The story of Don the talking dog


In 1912, Don the dog took American vaudeville by storm. A European immigrant, Don spoke German, or at least 8 words of it. He reportedly said things like kuchen (“cake”), hunger (same word in English and German), and his own name. A celebrity and media darling, Don went from the stage to starring in newspaper ads for Maltoid Milk-Bone dog treats. Over at Smithsonian, Greg Daugherty tells the whole story of this curious canine:


Off stage, Don’s purported ability to talk was taken seriously even in academic circles. Lending some credence to the notion that a dog might actually converse, the inventor Alexander Graham Bell had once claimed that as a young man he taught his Skye terrier to say “How are you grandmamma?”

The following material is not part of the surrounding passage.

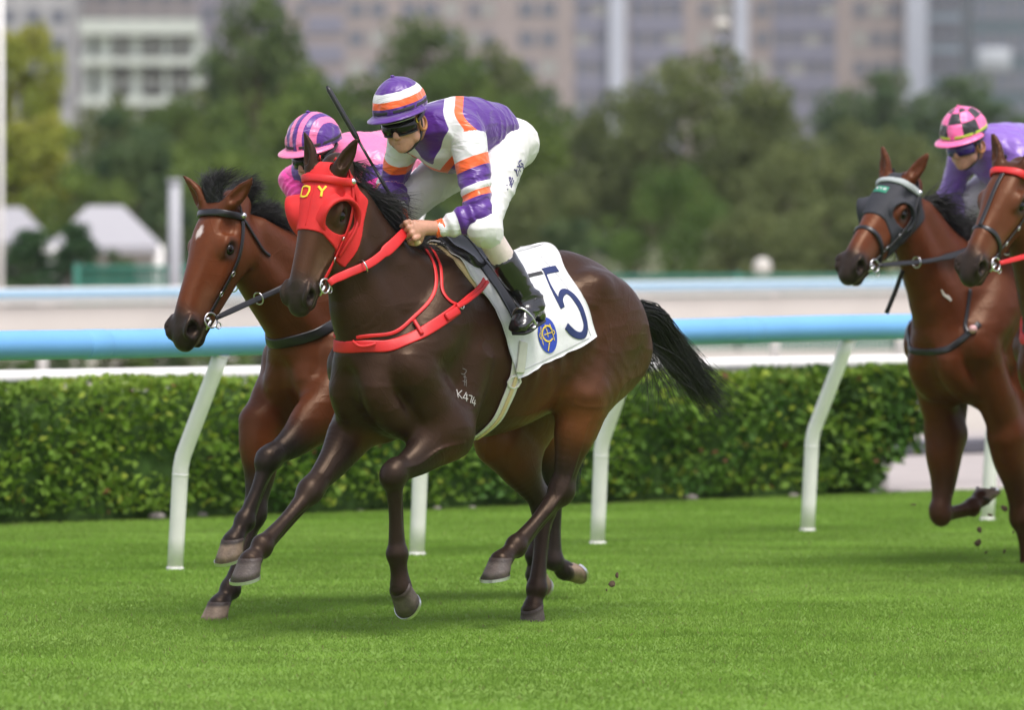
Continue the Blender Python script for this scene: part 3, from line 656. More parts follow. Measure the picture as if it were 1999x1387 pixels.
# ================================================================== horses
HEAD_LEN = .60
class Pose: pass
def head_axes(poll, nose, roll=0., side=(0, 1., 0)):
    f = np.asarray(nose, float) - np.asarray(poll, float); f /= np.linalg.norm(f)
    y = np.asarray(side, float); y = y - f * (y @ f); y /= np.linalg.norm(y); n = np.cross(f, y)
    if roll:
        c, s_ = math.cos(roll), math.sin(roll); y, n = c * y + s_ * n, c * n - s_ * y
    return np.array([f, y, n])
class Head:
    def __init__(s, poll, nose, sc=1., roll=0., side=(0, 1., 0)):
        s.o = np.asarray(poll, float); s.A = head_axes(poll, nose, roll, side); s.s = sc
    def w(s, f, y, n): return s.o + s.s * (s.A[0] * f + s.A[1] * y + s.A[2] * n)
    def inv(s, V): return ((V - s.o) @ s.A.T) / s.s
def sculpt_head(G, h, ears=True, ear_dir=None):
    S = h.s; sd = h.A[1]
    def T(rows, k, n=4): G.tube([(*h.w(f, y, nn), a * S, b * S) for f, y, nn, a, b in rows], k * S, n, side=sd)
    def B(c, r, k, op='u'): G.ball(h.w(*c), np.asarray(r) * S, k * S, axes=h.A, op=op)
    T([(-.03, 0, -.10, .072, .070), (.06, 0, -.092, .088, .099), (.16, 0, -.104, .112, .104), (.26, 0, -.104, .106, .086),
       (.36, 0, -.097, .090, .066), (.46, 0, -.086, .074, .056), (.54, 0, -.088, .066, .056), (.585, 0, -.095, .046, .046)], .02)
    T([(.02, 0, -.025, .035, .065), (.14, 0, -.012, .032, .070), (.28, 0, -.024, .03, .047), (.42, 0, -.030, .028, .034), (.50, 0, -.040, .026, .032)], .03)
    for y in (-1, 1):
        B((.13, y * .050, -.155), (.115, .036, .095), .035)                      # jowl
        B((.165, y * .080, -.058), (.055, .030, .034), .03)                      # eye bulge
        T([(.135, y * .094, -.046, .011, .011), (.175, y * .103, -.040, .013, .012), (.215, y * .092, -.056, .010, .010)], .018)   # brow
        T([(.21, y * .086, -.10, .016, .012), (.30, y * .070, -.105, .014, .010), (.38, y * .052, -.105, .008, .007)], .03)       # facial crest
        T([(.22, y * .034, -.192, .035, .026), (.36, y * .026, -.172, .028, .022), (.50, y * .014, -.150, .026, .022)], .03)       # jaw bar
        B((.535, y * .040, -.066), (.048, .026, .042), .02)                      # nostril flare
        T([(.500, y * .056, -.036, .009, .008), (.545, y * .062, -.030, .013, .011), (.582, y * .052, -.052, .013, .011), (.582, y * .046, -.090, .011, .010)], .012)
        B((.553, y * .064, -.064), (.029, .024, .032), .010, 's')               # nostril hole
        B((.545, y * .048, -.068), (.022, .026, .024), .008, 's')
        B((.184, y * .114, -.075), (.031, .020, .021), .010, 's')               # socket
        T([(.47, y * .055, -.120, .006, .006), (.54, y * .052, -.128, .006, .010), (.60, y * .03, -.128, .006, .012)], .0) if False else None
        B((.10, y * .088, -.045), (.03, .010, .022), .03, 's')                  # hollow above the eye
    B((.580, 0, -.092), (.038, .042, .042), .02)                                  # upper lip
    B((.548, 0, -.158), (.036, .030, .024), .02)                                  # chin
    for y in (-1, 1):
        G.tube([(*h.w(.475, y * .052, -.128), .004 * S), (*h.w(.54, y * .052, -.133), .006 * S), (*h.w(.60, y * .02, -.131), .007 * S)], .006 * S, 4, op='s')
    if ears:
        for y in (-1, 1):
            b = h.w(.015, y * .062, -.02); d = np.asarray(ear_dir[0 if y < 0 else 1], float); d /= np.linalg.norm(d)
            fw = h.A[0] * .55 + h.A[2] * .8 + h.A[1] * y * .35; fw -= d * (fw @ d); fw /= np.linalg.norm(fw); sdv = np.cross(d, fw)
            L = .165 * S
            G.tube([(*(b - d * .02), .034 * S, .036 * S), (*(b + d * L * .25), .030 * S, .034 * S), (*(b + d * L * .55 - fw * .004), .022 * S, .030 * S),
                    (*(b + d * L * .82), .012 * S, .017 * S), (*(b + d * L + fw * .008), .004 * S, .005 * S)], .02 * S, 4, side=sdv)
            G.ball(b + d * L * .50 + fw * .024 * S, (.055 * S, .019 * S, .020 * S), .008, axes=np.array([d, sdv, fw]), op='s')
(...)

On a 1913 visit to San Francisco, Don and his handlers called on J. C. Merriam, a respected paleontologist at the University of California at Berkeley, who, if contemporary newspaper accounts are to be believed, was “astonished” and “declared his belief that the dog can reason and think for himself.”


Earlier, the respected journal Science had another explanation, based on statements by a University of Berlin professor who had also examined Don. His conclusion, the journal reported in May 1912, was that “the speech of Don is… to be regarded properly as the production of sounds which produce illusions in the hearer.”


How the hell does he know though? Did he ask Don?